● Brief: Among the lines below, count those containing the word "with". Give the number only.

━━━━━━━━━━━━━━━━

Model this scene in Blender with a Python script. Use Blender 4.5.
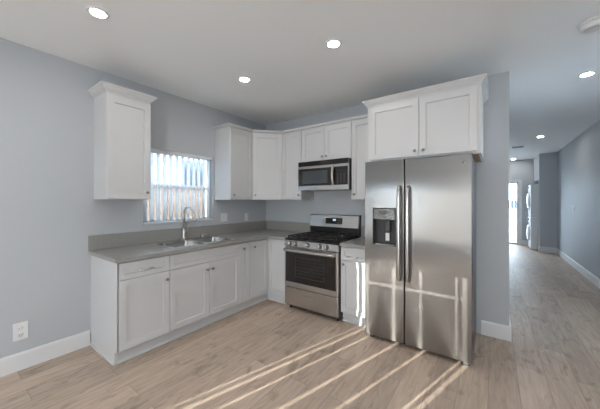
import bpy, bmesh, math, random
from mathutils import Vector, Matrix
random.seed(7)
R = math.radians
scene = bpy.context.scene
for o in list(bpy.data.objects):
    bpy.data.objects.remove(o)
C = scene.collection

# ------------------------------------------------------------------ camera, sky, sun, daylight, exposure
H = 2.62                                   # ceiling height
cd = bpy.data.cameras.new('camera'); cam = bpy.data.objects.new('camera', cd); C.objects.link(cam)
cam.location = (3.088, -3.301, 1.3587)
cam.rotation_euler = (R(90), 0, 0.6254)
cd.sensor_width = 36.0; cd.sensor_fit = 'HORIZONTAL'
cd.lens = 267.51 / 600 * 36
cd.shift_y = -(204.5 - 200.81) / 600
cd.clip_start = 0.05
scene.camera = cam

w = bpy.data.worlds.new('sky'); scene.world = w; w.use_nodes = True
bg = w.node_tree.nodes['Background']
bg.inputs[0].default_value = (0.70, 0.85, 1.0, 1); bg.inputs[1].default_value = 17.0

SUN_AZ, SUN_EL = R(16.6), R(11.4)
sd = bpy.data.lights.new('sun', 'SUN'); sun = bpy.data.objects.new('sun', sd); C.objects.link(sun)
dirv = Vector((math.sin(SUN_AZ) * math.cos(SUN_EL), math.cos(SUN_AZ) * math.cos(SUN_EL), -math.sin(SUN_EL)))
sun.rotation_euler = dirv.to_track_quat('-Z', 'Y').to_euler()
sun.location = (0, -12, 6)
sd.energy = 13.0; sd.angle = R(0.12); sd.color = (1.0, 0.93, 0.84)

def area(name, loc, direction, sx, sy, power, col):
    l = bpy.data.lights.new(name, 'AREA'); o = bpy.data.objects.new(name, l); C.objects.link(o)
    l.shape = 'RECTANGLE'; l.size = sx; l.size_y = sy; l.energy = power; l.color = col
    o.location = loc; o.rotation_euler = Vector(direction).to_track_quat('-Z', 'Y').to_euler()
    return o
area('daylight_living_window', (1.42, -5.66, 0.97), (0, 1, 0), 2.40, 1.30, 14, (1.0, 0.96, 0.90))
area('fill_light_front', (3.72, -5.68, 1.05), (0, 1, 0.05), 0.80, 1.80, 45, (0.93, 0.97, 1.0))  # fill light added out of view to brighten the hall and right side
for n_, loc_, dr_, sx_, sy_ in (('kitchen_window_portal', (-.10, -1.4925, 1.525), (1, 0, 0), .88, .84), ('hall_door_portal', (3.34, 7.50, 1.0), (0, -1, 0), .78, 1.9)):
    area(n_, loc_, dr_, sx_, sy_, 1, (1, 1, 1)).data.cycles.is_portal = True
area('daylight_hall_door', (3.34, 7.36, 1.05), (0, -1, 0), 0.72, 1.80, 9, (0.80, 0.90, 1.0))
LAMP = 178.0                                # downlight lens radiance

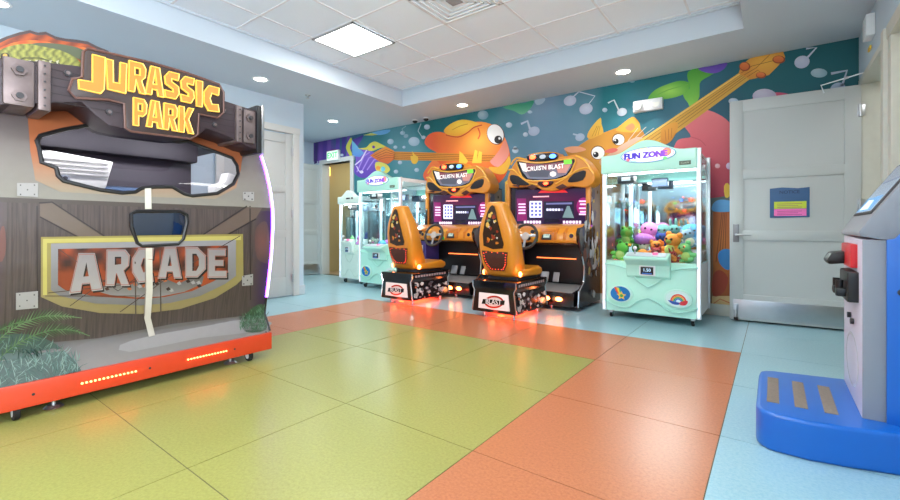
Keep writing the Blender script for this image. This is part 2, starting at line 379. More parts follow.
# left purple reef
for k, (x0, w, c) in enumerate([(315,3,(70,50,120)),(319,3.2,(122,80,180)),(323.5,3.5,(90,60,160)),(328,3,(140,95,190)),(336,4,(104,70,176)),(342,4,(76,52,150)),(347,3,(120,84,190))]):
    if x0 < 330 or x0 > 333: sh([(x0, 141-(x0-315)*.15), (x0+w, 140.5-(x0-315)*.15), (x0+w-1, 163-(x0-315)*.12), (x0-.8, 164-(x0-315)*.12)], 1, gv(140, 162, mixc(c, (40,30,90), .3), c), 4)
sh([(352,140),(364,134.5),(362,139),(356,148),(350,150)], 2, gv(135, 150, (60,40,130), (110,70,180)))
sh([(351,137.5),(348,142),(346,148),(350,156),(353,156),(350,148),(352,141)], 3, (206,204,80), smooth=3)
sh([(352,140),(358,147),(364,153),(360,157),(352,156)], 3, gv(140, 157, (120,200,220), (90,140,215)))
sh([(354,151),(366,148),(378,156),(384,166),(376,175),(362,178),(354,172),(356,160)], 2, gv(150, 178, (126,92,200), (92,60,170)), 4, 3)
for k in range(3): sh(strk([(357+k*5, 172-k), (364+k*5, 156+k*2), (370+k*5, 152+k*3)], 1.3), 3, (168,132,220))
sh([(368,134),(378,131),(390,129.5),(388,133),(380,135)], 2, (110,170,215), smooth=3); sh([(363,135.2),(372,133),(378,134.5),(372,135.5)], 3, (214,206,90))
sh(strk([(355,165),(361,160),(366,151),(368,149)], 1.2), 4, (226,214,240)); sh(strk([(356.5,166),(359,171),(361.5,172)], .9), 4, (226,214,240)); sh(ell(361.5,172,1.9,1.5), 4, (238,230,246))
sh([(358,148.5),(366,147.5),(370,143.5),(375,141.5),(381,144),(386,147),(380,148),(372,151),(366,150)], 4, (222,208,78), smooth=3); sh(ell(373.6,147,1.5), 5, (110,60,160))
sh([(376,162),(386,164),(390,170),(384,174),(376,170)], 3, (220,208,90), smooth=3); sh(ell(378,168,2.2), 4, (240,150,60)); sh(ell(383,169,2.2,2.6), 4, (110,200,220))
sh([(716-388,150.5),(330,150.2),(339,149),(339,152),(326,153.6)], 1, (170,50,90))
# bass head + neck played by the fish
sh([(370,155.5),(376,151.5),(385.6,146.4),(394,150.8),(395,158.6),(388,164),(379,161.5)], 6, gv(146, 164, (238,150,50), (214,92,32)), 4)
for k in range(4): sh(strk([(373+k*2,156+k*1.1),(386,149.5+k*2.7),(394.5,152.8+k*1.6)], .4), 7, (150,60,20))
sh([(394,151.5),(500,154.6),(500,162),(394,160)], 6, (222,142,48))
for k in range(4): sh(strk([(394,153+k*1.9),(500,156+k*1.6)], .45), 7, (140,72,24))
sh([(410.5,158),(411,155.5),(413,156.5),(412,151),(415,155),(417.8,156.5),(418,161),(415.5,164),(412,163)], 8, (238,186,60), smooth=2)
# orange goldfish
body = [(424.6,143),(427,136.5),(433,132.5),(441,132),(450,134.5),(458,131.5),(466,125),(474,122),(485,122.3),(496,126.8),(504,136),(509,149),(510,162),(505,176),(494,186),(470,192),(445,190),(430,184),(424,176),(428,166),(436,159),(437,153),(430,149)]
def fishc(u, v):
    c = rad(478, 138, 46, 44, (252,176,66), (232,96,44))(u, v); return mixc(c, (236,92,60), (438-u)/16) if u < 438 else c
sh(body, 4, fishc, 4, 3)
sh([(444,132),(446,127.5),(453,122.5),(462,119.6),(473,121.2),(480,124.6),(474,126.5),(467,132),(458,136),(450,135.5)], 5, rad(460, 124, 22, 12, (250,214,72), (240,170,50)), 3, 3)
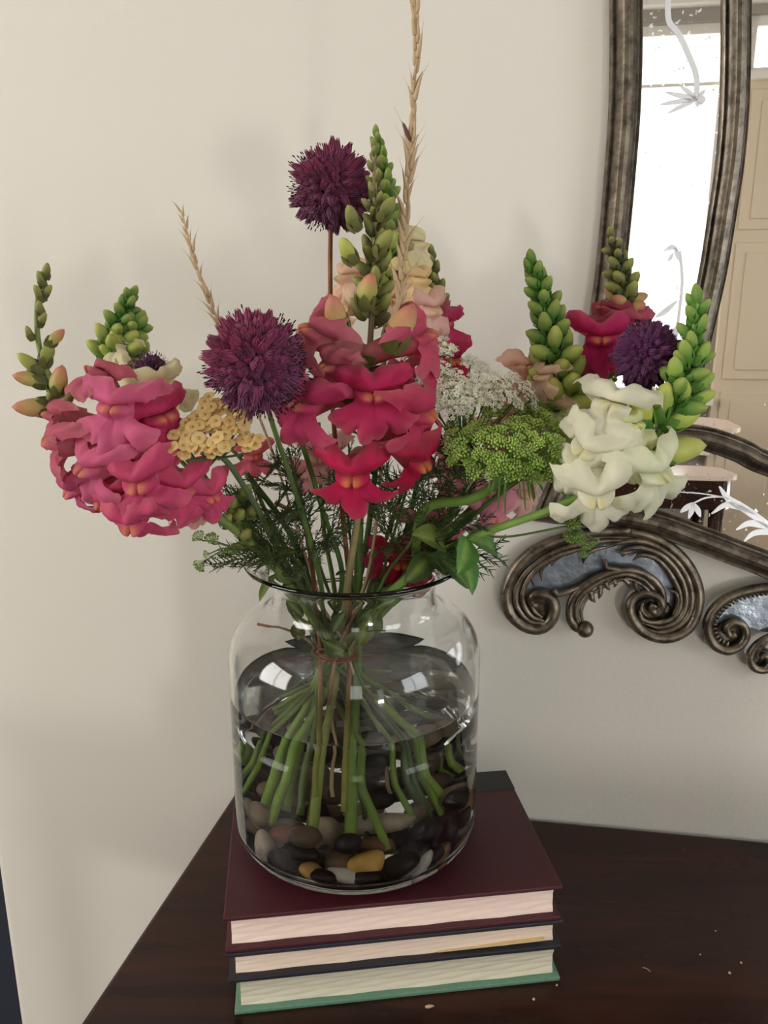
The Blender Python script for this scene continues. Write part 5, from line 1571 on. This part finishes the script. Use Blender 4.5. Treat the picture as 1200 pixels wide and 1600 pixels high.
# bare cut stems
for i, (lab, end, way, c, r) in enumerate((('brown stalk with withered bend left of the central stems', ('w', 494, 1244, .480), [(490, 905, .545), (482, 850, .535), (470, 810, .530), (430, 785, .525)], hexc(128, 84, 52), .0022),
                                         ('thick straight green stalk behind the lower pink flower', (-92, .060, .026), [(560, 900, .545), (562, 800, .545), (566, 700, .548)], hexc(96, 128, 60), .0040),
                                         ('slim green stalk left of the straight middle stem', (-150, .060, .026), [(535, 905, .540), (505, 800, .530), (470, 690, .520), (440, 640, .515)], hexc(92, 122, 56), .0024),
                                         ('slim reddish stalk right of the straight middle stem', (-125, .050, .028), [(575, 905, .550), (585, 840, .545), (596, 760, .545)], hexc(150, 110, 76), .0015),
                                         ('dark green stalk rising right under the deep red flower', (-25, .060, .03), [(612, 900, .555), (635, 830, .555), (655, 740, .560)], hexc(74, 100, 48), .0026),
                                         ('dark green stalk leaning left under the yarrow', (-70, .066, .026), [(480, 900, .550), (445, 820, .545), (385, 740, .540)], hexc(70, 92, 48), .0030))):
    path = stem_path(end, way)
    t = thing('cut_stem', lab, 'stem', path[0], group='bare stems in the vase')
    mb = MB(); mb.tube(path, stem_radii(path, r, r * .7), 8, tint=lambda f: (0, .65 * max(0, 1 - f * 3.2), 0)); wpart('stem', mb, M['stem'], t, c)
    for u in (.55, .75):
        p, tn = along(path, u)
        nb = MB(); nb.lathe([(r * .9, -.002), (r * 1.2, 0), (r * .9, .002)], 10); nb.xf(frz(p, tn)); wpart('node', nb, M['stem'], t, c)
    if r > .0025:
        for u, a in ((.60, 1.0), (.68, 3.4)): side_leaf(t, path, u, .03, a, DGREEN, .1, LEAF)

# ================================================================== twine and crumbs
t = thing('twine', 'brown twine tied round the stems just above the water, one end loose', 'twine', TIE)
mb = MB(); pts = []
for k in range(61):
    a = 2 * PI * k / 20
    rr = .0165 + .0006 * math.sin(k * 1.7)
    pts.append(TIE + Vector((rr * math.cos(a), rr * math.sin(a), -.0035 + .0022 * k / 20 + .0008 * math.sin(a * 2))))
mb.tube(pts, .0011, 6); wpart('wrap', mb, M['twine'], t)
mb = MB(); mb.tube(spline([P(497, 1022, .528), P(478, 1000, .515), P(450, 986, .512), P(402, 975, .515)], 6), .0010, 6); wpart('loose_end', mb, M['twine'], t)
mb = MB(); mb.tube(spline([P(560, 990, .535), P(580, 986, .530), P(602, 986, .532)], 6), .0009, 6); wpart('loose_end', mb, M['twine'], t)
mb = MB(); mb.lathe([(0, 0), (.0009, .0005), (.0013, .003), (.0006, .0062), (0, .007)], 7)
o = put('seed_husk', mb.mesh('seed_husk', M['straw'])); q = P(664, 1577, .4495)
o.matrix_basis = frz((q.x, q.y, TABLE_Z + .0011), (1, .12, .02)); tag(o, 'pale seed husk lying on the table in front of the books', 'seed husk')
mb = MB(); mb.tube(spline([(0, 0, 0), (.003, .0005, .0004), (.006, 0, 0)], 4), .00025, 5)
o = put('straw_bit', mb.mesh('straw_bit', M['straw'])); q = P(1004, 1512, .49)
q = Vector((0, 0, CAM_Z)) + ray(1004, 1512) * ((TABLE_Z - CAM_Z) / ray(1004, 1512).z)
o.matrix_basis = Matrix.Translation((q.x, q.y, TABLE_Z + .0003)) @ Matrix.Rotation(-.7, 4, 'Z'); tag(o, 'thin bit of straw lying on the table right of the books', 'straw')
for i, (x, y) in enumerate(((1118, 1455), (1158, 1505), (1140, 1521), (1094, 1492), (870, 1540), (834, 1562))):
    d = ray(x, y); q = Vector((0, 0, CAM_Z)) + d * ((TABLE_Z - CAM_Z) / d.z)
    mb = MB(); s = .0007 + .0002 * (i % 3); mb.lathe([(0, 0), (s, .0002), (s * .8, s), (0, s * 1.3)], 6)
    o = put('crumb', mb.mesh('crumb', M['straw'])); o.location = (q.x, q.y, TABLE_Z)
    tag(o, 'tiny pale crumb on the dark table, ' + ('farthest back of those right of the books', 'nearest the right edge of the photo', 'just left of the one nearest the right edge', 'by itself between the others and the books', 'close to the corner of the green book', 'in front of the green book')[i], 'crumb', 'crumbs on the table')
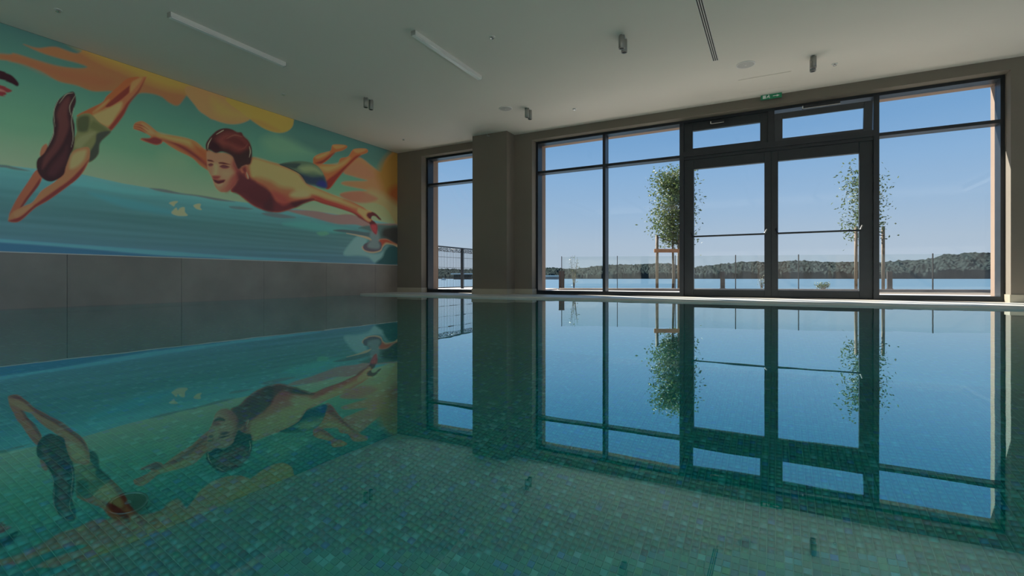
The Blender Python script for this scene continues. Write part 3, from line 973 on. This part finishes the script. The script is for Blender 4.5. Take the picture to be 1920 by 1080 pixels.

━━━━━━━━━━━━━━━━

● Answer: 2